Minister for Finance Brian Lenihan said the Irish government could accept an aid package for the banks, after preliminary talks in Dublin with officials.

Others, however, have gone further. Speaking on Irish radio this morning, Patrick Honahan, the governor of the country’s own central bank, said he expects the Irish government to accept a “very substantial” loan.

“A loan will be made available and drawn down, as necessary,” he said.

“It will be a large loan because the purpose of the amount to be advanced or to be made available to be borrowed is to show Ireland has sufficient firepower to deal with any concerns of the market. We’re talking about a very substantial loan, for sure,” he told national broadcaster RTÉ.

Irish Prime Minister Brian Cowen, who has for a week been denying Ireland is negotiating for outside help, was last night still denying that negotiations were ongoing.Today the government dismissed critics who claimed the bailout amounts to a surrender of Ireland’s hard-won sovereign independence.

"There is no question of loss of sovereignty for Ireland,” said Mr. Cowen. "It will be the sovereign decision of the Irish government on behalf of the Irish people that will decide what shape any package would be where we can decide that’s in our best interests," he said.

Opposition politicians welcomed Dr. Honahan’s words but continued to slam the government.

Enda Kenny, who leads the main opposition party Fine Gael, said government policy had been a "catastrophic failure."

Mr. Kenny later demanded the government leave office: “You should resign. You should go to the country, they will go back to Europe, and we’ll buy time and credibility and belief and sort this out,” he said.
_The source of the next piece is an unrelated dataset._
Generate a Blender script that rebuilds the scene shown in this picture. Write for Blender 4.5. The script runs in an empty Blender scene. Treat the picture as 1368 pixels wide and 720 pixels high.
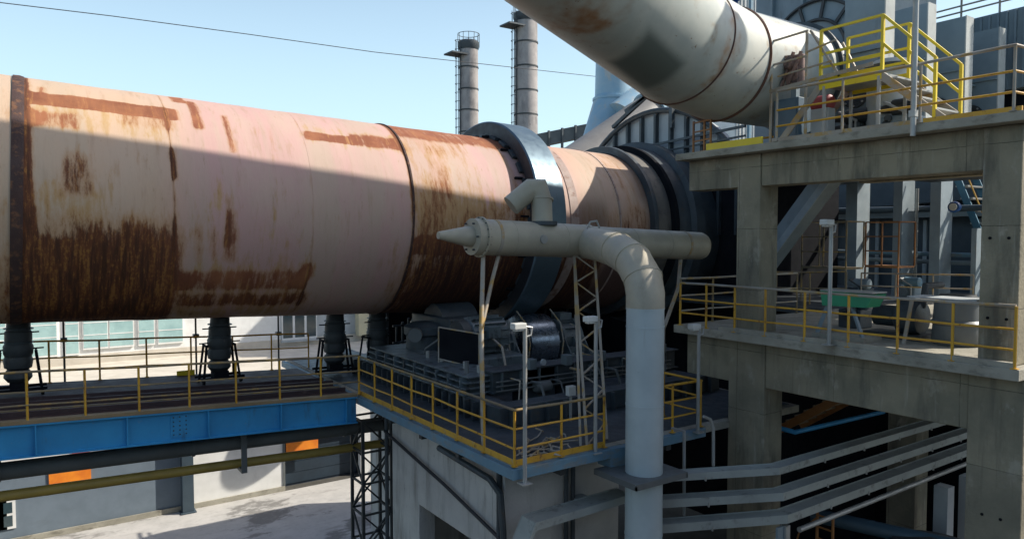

Labour party leader Eamon Gilmore said to Cowen there was no point in pretending that today’s discussions were "fact finding missions by PhD students" and the IMF “were not coming to do their Christmas shopping.”

Loan or bailout. What's the difference?

Speaking to the Monitor, Labour party lawmaker Joan Burton, the party’s spokesperson on finance, said the government’s denial that the loan negotiations amounted to a bailout was a mater of semantics.

“It very much is a bailout,” she says. “The government, judging by their ashen faces, feel quite humiliated and disgraced by it.”

Ms. Burton placed the blame squarely at the feet of the governing Fianna Fáil and Green party coalition.

“I don’t think we should have ever got to this place,” she says. “We shouldn’t have guaranteed the banks or started Nama [a state-run ‘bad bank’ that purchased failing assets from commercial lenders in an attempt to stem losses].